#### SHORT EXERCISE:
Copy out each line featuring the string "picture" from the entries beneath.
** Start of EXTRACTED RECORDS **
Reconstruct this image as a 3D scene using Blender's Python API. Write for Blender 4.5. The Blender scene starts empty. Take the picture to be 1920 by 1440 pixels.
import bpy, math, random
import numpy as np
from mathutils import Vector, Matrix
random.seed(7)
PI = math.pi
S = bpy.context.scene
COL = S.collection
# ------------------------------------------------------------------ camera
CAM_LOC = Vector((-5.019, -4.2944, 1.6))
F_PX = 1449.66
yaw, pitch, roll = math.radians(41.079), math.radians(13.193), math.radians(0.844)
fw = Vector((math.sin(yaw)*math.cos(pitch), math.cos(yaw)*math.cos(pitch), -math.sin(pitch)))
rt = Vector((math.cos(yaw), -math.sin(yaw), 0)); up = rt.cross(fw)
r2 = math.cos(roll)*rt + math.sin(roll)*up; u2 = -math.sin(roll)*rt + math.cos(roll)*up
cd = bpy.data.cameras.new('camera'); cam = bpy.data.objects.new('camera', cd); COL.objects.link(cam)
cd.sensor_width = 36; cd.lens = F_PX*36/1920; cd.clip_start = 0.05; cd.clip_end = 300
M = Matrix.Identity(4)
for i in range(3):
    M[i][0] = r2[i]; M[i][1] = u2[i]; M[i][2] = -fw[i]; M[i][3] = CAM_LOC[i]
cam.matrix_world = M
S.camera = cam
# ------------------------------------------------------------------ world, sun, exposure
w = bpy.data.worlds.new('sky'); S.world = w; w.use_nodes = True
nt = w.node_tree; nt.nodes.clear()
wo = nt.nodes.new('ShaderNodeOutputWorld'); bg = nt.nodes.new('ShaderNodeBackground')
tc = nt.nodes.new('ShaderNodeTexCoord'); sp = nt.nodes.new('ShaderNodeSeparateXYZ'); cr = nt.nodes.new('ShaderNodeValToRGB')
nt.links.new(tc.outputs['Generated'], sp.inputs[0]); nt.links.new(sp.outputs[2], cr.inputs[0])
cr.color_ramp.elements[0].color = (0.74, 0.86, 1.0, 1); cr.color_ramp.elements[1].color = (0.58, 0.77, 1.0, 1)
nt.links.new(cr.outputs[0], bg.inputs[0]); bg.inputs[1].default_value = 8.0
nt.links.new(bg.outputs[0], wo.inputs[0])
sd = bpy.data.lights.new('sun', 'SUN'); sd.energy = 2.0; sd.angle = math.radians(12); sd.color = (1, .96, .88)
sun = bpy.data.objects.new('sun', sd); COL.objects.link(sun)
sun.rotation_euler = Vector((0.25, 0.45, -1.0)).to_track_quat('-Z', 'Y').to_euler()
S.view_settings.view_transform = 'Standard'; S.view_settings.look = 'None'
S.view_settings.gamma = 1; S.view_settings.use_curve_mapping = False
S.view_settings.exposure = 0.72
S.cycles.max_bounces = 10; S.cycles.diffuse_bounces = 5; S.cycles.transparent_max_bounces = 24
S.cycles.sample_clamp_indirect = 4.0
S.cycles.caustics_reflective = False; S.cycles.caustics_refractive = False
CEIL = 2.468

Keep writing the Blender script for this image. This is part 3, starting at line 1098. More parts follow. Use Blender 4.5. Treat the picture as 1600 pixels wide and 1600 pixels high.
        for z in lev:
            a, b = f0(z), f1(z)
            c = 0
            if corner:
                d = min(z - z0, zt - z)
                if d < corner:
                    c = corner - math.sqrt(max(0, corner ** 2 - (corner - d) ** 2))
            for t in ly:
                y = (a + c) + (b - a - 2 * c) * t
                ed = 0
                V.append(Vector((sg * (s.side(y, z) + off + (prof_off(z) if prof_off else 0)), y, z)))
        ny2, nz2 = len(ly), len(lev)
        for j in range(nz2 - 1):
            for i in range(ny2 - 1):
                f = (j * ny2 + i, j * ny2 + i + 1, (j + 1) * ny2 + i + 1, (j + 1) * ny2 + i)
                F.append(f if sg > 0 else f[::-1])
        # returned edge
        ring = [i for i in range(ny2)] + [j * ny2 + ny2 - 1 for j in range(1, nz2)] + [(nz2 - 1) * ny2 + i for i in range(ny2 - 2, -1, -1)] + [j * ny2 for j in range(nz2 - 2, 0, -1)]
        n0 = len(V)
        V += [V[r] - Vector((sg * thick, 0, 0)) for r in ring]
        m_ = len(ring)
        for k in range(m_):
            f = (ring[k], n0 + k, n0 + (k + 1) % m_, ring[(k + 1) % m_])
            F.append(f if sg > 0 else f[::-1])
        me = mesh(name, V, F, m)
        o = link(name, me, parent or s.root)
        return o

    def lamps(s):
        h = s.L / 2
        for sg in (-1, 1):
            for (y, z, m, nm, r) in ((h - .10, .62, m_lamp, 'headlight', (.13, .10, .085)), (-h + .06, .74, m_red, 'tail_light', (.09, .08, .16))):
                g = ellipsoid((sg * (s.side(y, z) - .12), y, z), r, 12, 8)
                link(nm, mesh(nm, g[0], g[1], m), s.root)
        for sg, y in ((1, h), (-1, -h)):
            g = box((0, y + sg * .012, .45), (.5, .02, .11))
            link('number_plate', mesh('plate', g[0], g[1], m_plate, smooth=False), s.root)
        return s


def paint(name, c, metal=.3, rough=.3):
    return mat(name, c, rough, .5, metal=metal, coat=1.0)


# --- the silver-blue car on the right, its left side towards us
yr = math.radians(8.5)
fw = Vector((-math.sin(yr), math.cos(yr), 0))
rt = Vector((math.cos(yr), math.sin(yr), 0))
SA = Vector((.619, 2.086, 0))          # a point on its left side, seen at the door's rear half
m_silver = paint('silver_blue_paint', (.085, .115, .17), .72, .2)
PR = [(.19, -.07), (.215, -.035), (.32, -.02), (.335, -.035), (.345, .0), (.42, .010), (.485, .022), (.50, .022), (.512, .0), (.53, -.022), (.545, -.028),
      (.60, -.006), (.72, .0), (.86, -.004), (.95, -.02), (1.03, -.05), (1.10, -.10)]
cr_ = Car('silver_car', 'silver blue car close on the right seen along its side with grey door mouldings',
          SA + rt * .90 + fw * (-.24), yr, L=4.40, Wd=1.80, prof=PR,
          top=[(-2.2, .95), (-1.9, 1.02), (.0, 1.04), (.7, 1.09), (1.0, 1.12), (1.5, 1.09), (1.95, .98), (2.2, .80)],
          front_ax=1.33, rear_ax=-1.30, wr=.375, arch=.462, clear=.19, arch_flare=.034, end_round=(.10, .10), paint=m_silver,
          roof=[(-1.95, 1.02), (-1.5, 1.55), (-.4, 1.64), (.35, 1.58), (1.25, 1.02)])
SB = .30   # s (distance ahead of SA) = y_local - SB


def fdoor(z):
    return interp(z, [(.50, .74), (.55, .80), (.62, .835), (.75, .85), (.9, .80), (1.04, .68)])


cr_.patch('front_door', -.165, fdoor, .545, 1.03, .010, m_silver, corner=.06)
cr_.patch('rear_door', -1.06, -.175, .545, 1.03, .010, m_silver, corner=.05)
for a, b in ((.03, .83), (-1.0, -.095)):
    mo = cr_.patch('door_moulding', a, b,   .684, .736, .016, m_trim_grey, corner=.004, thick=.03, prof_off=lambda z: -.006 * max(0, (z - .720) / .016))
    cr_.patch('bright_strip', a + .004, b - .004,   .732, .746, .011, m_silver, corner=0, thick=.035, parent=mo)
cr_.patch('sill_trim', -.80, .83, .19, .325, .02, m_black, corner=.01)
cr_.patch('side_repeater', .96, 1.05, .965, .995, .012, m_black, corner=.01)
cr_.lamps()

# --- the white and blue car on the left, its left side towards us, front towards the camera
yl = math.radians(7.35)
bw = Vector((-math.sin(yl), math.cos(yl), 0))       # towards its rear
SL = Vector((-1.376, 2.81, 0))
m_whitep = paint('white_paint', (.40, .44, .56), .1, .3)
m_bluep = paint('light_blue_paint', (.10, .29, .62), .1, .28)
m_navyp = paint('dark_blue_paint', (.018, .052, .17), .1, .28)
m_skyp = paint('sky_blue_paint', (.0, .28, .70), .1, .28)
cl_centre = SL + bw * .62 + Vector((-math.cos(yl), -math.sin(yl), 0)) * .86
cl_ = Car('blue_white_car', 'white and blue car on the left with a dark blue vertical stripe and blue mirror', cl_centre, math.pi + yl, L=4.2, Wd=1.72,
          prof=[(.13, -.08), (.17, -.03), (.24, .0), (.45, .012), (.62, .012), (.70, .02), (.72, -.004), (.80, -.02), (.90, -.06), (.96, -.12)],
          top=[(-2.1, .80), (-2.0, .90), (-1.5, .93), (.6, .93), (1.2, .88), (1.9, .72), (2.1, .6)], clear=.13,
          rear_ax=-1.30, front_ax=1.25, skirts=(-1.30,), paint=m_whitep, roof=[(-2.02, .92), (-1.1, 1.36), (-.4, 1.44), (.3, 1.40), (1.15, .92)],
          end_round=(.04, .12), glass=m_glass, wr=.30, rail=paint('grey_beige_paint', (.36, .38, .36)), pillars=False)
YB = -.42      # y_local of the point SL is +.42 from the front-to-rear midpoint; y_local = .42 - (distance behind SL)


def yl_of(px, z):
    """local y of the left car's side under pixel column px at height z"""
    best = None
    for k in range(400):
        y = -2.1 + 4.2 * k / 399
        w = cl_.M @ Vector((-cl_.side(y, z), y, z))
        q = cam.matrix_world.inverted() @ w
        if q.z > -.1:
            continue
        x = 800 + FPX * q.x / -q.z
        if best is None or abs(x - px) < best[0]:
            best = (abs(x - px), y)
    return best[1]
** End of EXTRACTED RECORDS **
#### RESPONSE TO THIS EXERCISE:
Reconstruct this image as a 3D scene using Blender's Python API. Write for Blender 4.5. The Blender scene starts empty. Take the picture to be 1920 by 1440 pixels.
Keep writing the Blender script for this image. This is part 3, starting at line 1098. More parts follow. Use Blender 4.5. Treat the picture as 1600 pixels wide and 1600 pixels high.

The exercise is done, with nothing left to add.